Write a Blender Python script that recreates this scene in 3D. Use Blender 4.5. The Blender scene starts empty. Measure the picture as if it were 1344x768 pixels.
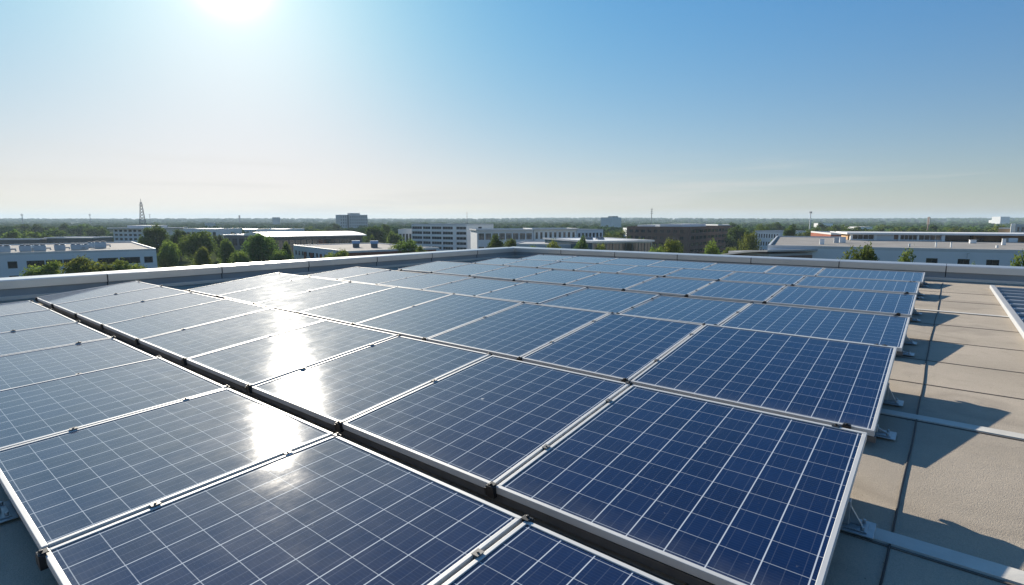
import bpy, bmesh, math, random
from mathutils import Vector, Matrix
R = math.radians
rnd = random.Random(7)
sc = bpy.context.scene
col = sc.collection

# ------------------------------------------------------------------ camera, light, exposure
F_PX, CXP, CYP, HOR = 697.0, 672.0, 384.0, 289.0
PITCH = math.atan((CYP - HOR) / F_PX)
CAMZ = 14.0
S = 1.2                                   # metres per unit of the roof layout
cam_d = bpy.data.cameras.new('camera'); cam = bpy.data.objects.new('camera', cam_d); col.objects.link(cam)
cam.location = (0, 0, CAMZ); cam.rotation_euler = (R(90) - PITCH, 0, 0)
cam_d.sensor_width = 36; cam_d.lens = 36 * F_PX / 1344; cam_d.clip_start = 0.05; cam_d.clip_end = 30000
sc.camera = cam

SUN_AZ, SUN_EL = -26.5, 21.5              # azimuth from +Y towards +X
sdir = Vector((math.sin(R(SUN_AZ)) * math.cos(R(SUN_EL)), math.cos(R(SUN_AZ)) * math.cos(R(SUN_EL)), math.sin(R(SUN_EL))))
sl = bpy.data.lights.new('sun', 'SUN'); sl.energy = 5.0; sl.angle = R(0.53); sl.color = (1.0, 0.915, 0.78)
so = bpy.data.objects.new('sun', sl); col.objects.link(so)
so.rotation_euler = (-sdir).to_track_quat('-Z', 'Y').to_euler(); so.location = (0, 0, 60)

world = bpy.data.worlds.new('World'); sc.world = world; world.use_nodes = True
wn, wl = world.node_tree.nodes, world.node_tree.links
wn.clear()
def wnode(t, **k):
    n = wn.new(t)
    for a, b in k.items(): setattr(n, a, b)
    return n
sky = wnode('ShaderNodeTexSky'); sky.sky_type = 'NISHITA'; sky.sun_disc = False
sky.sun_elevation = R(SUN_EL); sky.sun_rotation = R(SUN_AZ); sky.altitude = 50; sky.air_density = 1.0; sky.dust_density = 0.35; sky.ozone_density = 2.0
tc = wnode('ShaderNodeTexCoord')
nrm = wnode('ShaderNodeVectorMath', operation='NORMALIZE'); wl.new(tc.outputs['Generated'], nrm.inputs[0])
dot = wnode('ShaderNodeVectorMath', operation='DOT_PRODUCT'); wl.new(nrm.outputs[0], dot.inputs[0]); dot.inputs[1].default_value = sdir
def wmath(op, a, b=None):
    n = wnode('ShaderNodeMath', operation=op)
    for i, v in enumerate((a, b)):
        if v is None: continue
        if isinstance(v, (int, float)): n.inputs[i].default_value = v
        else: wl.new(v, n.inputs[i])
    return n.outputs[0]
dp = wmath('MAXIMUM', dot.outputs['Value'], 0.0)
def glow(power, amount): return wmath('MULTIPLY', wmath('POWER', dp, power), amount)
EFF = 0.055 * 2**0.75                     # picture value of one unit of sky radiance
g = wmath('ADD', wmath('ADD', glow(1100, 2.2), glow(120, .17)), glow(26, .13))       # hazy aureole round the sun, in picture values
gcol = wnode('ShaderNodeVectorMath', operation='SCALE'); gcol.inputs[0].default_value = (1.0/EFF, 0.93/EFF, 0.86/EFF); wl.new(g, gcol.inputs['Scale'])
# low thin veil of cirrus near the horizon
sep = wnode('ShaderNodeSeparateXYZ'); wl.new(nrm.outputs[0], sep.inputs[0])
mp = wnode('ShaderNodeMapping'); mp.inputs['Scale'].default_value = (1.3, 1.3, 26.0); mp.inputs['Rotation'].default_value = (0, R(3.0), 0); wl.new(nrm.outputs[0], mp.inputs[0])
nz = wnode('ShaderNodeTexNoise'); nz.inputs['Scale'].default_value = 1.7; nz.inputs['Detail'].default_value = 5; nz.inputs['Roughness'].default_value = 0.5; wl.new(mp.outputs[0], nz.inputs['Vector'])
rmp = wnode('ShaderNodeMapRange'); rmp.inputs[1].default_value = 0.5; rmp.inputs[2].default_value = 0.72; wl.new(nz.outputs['Fac'], rmp.inputs[0])
band = wnode('ShaderNodeMapRange'); band.interpolation_type = 'SMOOTHSTEP'; band.inputs[1].default_value = 0.13; band.inputs[2].default_value = 0.03; wl.new(sep.outputs['Z'], band.inputs[0])
veil = wmath('MULTIPLY', wmath('MULTIPLY', rmp.outputs[0], band.outputs[0]), 0.85)
elev = wnode('ShaderNodeMapRange'); elev.interpolation_type = 'SMOOTHSTEP'; elev.inputs[1].default_value = 0.0; elev.inputs[2].default_value = 0.42; wl.new(sep.outputs['Z'], elev.inputs[0])
tmix = wnode('ShaderNodeMix', data_type='RGBA'); wl.new(elev.outputs[0], tmix.inputs[0]); tmix.inputs[6].default_value = (.95, .96, 1.06, 1); tmix.inputs[7].default_value = (.60, 1.19, 1.70, 1)
tint = wnode('ShaderNodeVectorMath', operation='MULTIPLY'); wl.new(sky.outputs[0], tint.inputs[0]); wl.new(tmix.outputs[2], tint.inputs[1])
ssep = wnode('ShaderNodeSeparateXYZ'); wl.new(tint.outputs[0], ssep.inputs[0]); scmb = wnode('ShaderNodeCombineXYZ')
for i_, lim in enumerate((.96, .92, .92)):          # thick air does not outshine the low sky near the sun
    x_ = wmath('MULTIPLY', ssep.outputs[i_], EFF / lim)
    x_ = wmath('DIVIDE', x_, wmath('POWER', wmath('ADD', wmath('POWER', x_, 2.6), 1.0), 1/2.6))
    wl.new(wmath('MULTIPLY', x_, lim / EFF), scmb.inputs[i_])
veilmix = wnode('ShaderNodeMix', data_type='RGBA'); wl.new(veil, veilmix.inputs[0]); wl.new(scmb.outputs[0], veilmix.inputs[6]); veilmix.inputs[7].default_value = (.72/EFF, .70/EFF, .66/EFF, 1)
addv = wnode('ShaderNodeVectorMath', operation='ADD'); wl.new(veilmix.outputs[2], addv.inputs[0]); wl.new(gcol.outputs[0], addv.inputs[1])
bg = wnode('ShaderNodeBackground'); bg.inputs['Strength'].default_value = 0.055; wl.new(addv.outputs[0], bg.inputs[0])
wo = wnode('ShaderNodeOutputWorld'); wl.new(bg.outputs[0], wo.inputs['Surface'])
sc.view_settings.view_transform = 'Standard'; sc.view_settings.look = 'None'; sc.view_settings.gamma = 1; sc.view_settings.use_curve_mapping = False
sc.view_settings.exposure = 0.75
sc.cycles.use_denoising = True
sc.cycles.max_bounces = 6; sc.cycles.diffuse_bounces = 2; sc.cycles.glossy_bounces = 3; sc.cycles.transmission_bounces = 3
sc.cycles.transparent_max_bounces = 8; sc.cycles.volume_bounces = 1
sc.cycles.sample_clamp_indirect = 8

HAZE_DENSITY = 1.6e-4
# ------------------------------------------------------------------ helpers
def ray(px, py):
    x, y = (px - CXP) / F_PX, (CYP - py) / F_PX
    return Vector((x, math.cos(PITCH) + y * math.sin(PITCH), y * math.cos(PITCH) - math.sin(PITCH)))
def at(px, D, py=HOR):                    # the point D metres ahead seen in that direction
    r = ray(px, py); t = D / r.y
    return Vector((r.x * t, D, CAMZ + r.z * t))
def zat(py, D): return at(CXP, D, py).z

def tag(o, label=None, cat=None, group=None, kind=None):
    if label: o['label'] = label
    if cat: o['category'] = cat
    if group: o['group'] = group
    if kind: o['kind'] = kind
    return o
def empty(name, loc=(0, 0, 0), rz=0.0, parent=None):
    o = bpy.data.objects.new(name, None); col.objects.link(o); o.location = loc; o.rotation_euler = (0, 0, rz)
    o.empty_display_size = 0.2
    if parent: o.parent = parent
    return o
class MB:
    def __init__(s): s.bm = bmesh.new(); s.uv = s.bm.loops.layers.uv.new('UVMap')
    def box(s, a, b, M=None):
        (x0, y0, z0), (x1, y1, z1) = a, b
        vs = [Vector(p) for p in ((x0,y0,z0),(x1,y0,z0),(x1,y1,z0),(x0,y1,z0),(x0,y0,z1),(x1,y0,z1),(x1,y1,z1),(x0,y1,z1))]
        if M: vs = [M @ v for v in vs]
        v = [s.bm.verts.new(p) for p in vs]
        for f in ((0,3,2,1),(4,5,6,7),(0,1,5,4),(1,2,6,5),(2,3,7,6),(3,0,4,7)): s.bm.faces.new([v[i] for i in f])
        return s
    def quad(s, pts, uvs=None):
        f = s.bm.faces.new([s.bm.verts.new(p) for p in pts])
        if uvs:
            for l, u in zip(f.loops, uvs): l[s.uv].uv = u
        return s
    def tube(s, pts, rad, n=8, cap=True):
        if not isinstance(rad, (list, tuple)): rad = [rad] * len(pts)
        pts = [Vector(p) for p in pts]; rings = []
        for i, p in enumerate(pts):
            d = (pts[min(i+1, len(pts)-1)] - pts[max(i-1, 0)]).normalized()
            a = d.orthogonal().normalized() if abs(d.z) > .9 else d.cross(Vector((0,0,1))).normalized()
            b = d.cross(a).normalized()
            rings.append([s.bm.verts.new(p + (a*math.cos(2*math.pi*k/n) + b*math.sin(2*math.pi*k/n))*rad[i]) for k in range(n)])
        for r0, r1 in zip(rings, rings[1:]):
            for k in range(n): s.bm.faces.new((r0[k], r0[(k+1)%n], r1[(k+1)%n], r1[k]))
        if cap: s.bm.faces.new(rings[0][::-1]); s.bm.faces.new(rings[-1])
        return s
    def prism(s, poly, axis_from, axis_to, M=None):
        # poly: list of (a,b) in the plane; extruded from axis_from to axis_to along x
        f0 = [Vector((axis_from, a, b)) for a, b in poly]; f1 = [Vector((axis_to, a, b)) for a, b in poly]
        if M: f0 = [M @ v for v in f0]; f1 = [M @ v for v in f1]
        v0 = [s.bm.verts.new(p) for p in f0]; v1 = [s.bm.verts.new(p) for p in f1]; n = len(poly)
        for i in range(n): s.bm.faces.new((v0[i], v0[(i+1)%n], v1[(i+1)%n], v1[i]))
        s.bm.faces.new(v0[::-1]); s.bm.faces.new(v1)
        return s
    def build(s, name, mat, parent=None, bevel=0.0, smooth=False, loc=None):
        bmesh.ops.recalc_face_normals(s.bm, faces=s.bm.faces) if not getattr(s, 'raw', False) else None
        me = bpy.data.meshes.new(name); s.bm.to_mesh(me); s.bm.free()
        if mat: me.materials.append(mat)
        o = bpy.data.objects.new(name, me); col.objects.link(o)
        if parent: o.parent = parent
        if loc: o.location = loc
        if smooth:
            for p in me.polygons: p.use_smooth = True
        if bevel:
            m = o.modifiers.new('bevel', 'BEVEL'); m.width = bevel; m.segments = 2; m.limit_method = 'ANGLE'
        return o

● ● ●

(WHAT IS BEING ASKED) Please extract exactly the lines of the data, from the first through the line containing "col = sc.collection", and add no pictures to the copy.

(TASK OUTPUT)
Write a Blender Python script that recreates this scene in 3D. Use Blender 4.5. The Blender scene starts empty. Measure the picture as if it were 1344x768 pixels.
import bpy, bmesh, math, random
from mathutils import Vector, Matrix
R = math.radians
rnd = random.Random(7)
sc = bpy.context.scene
col = sc.collection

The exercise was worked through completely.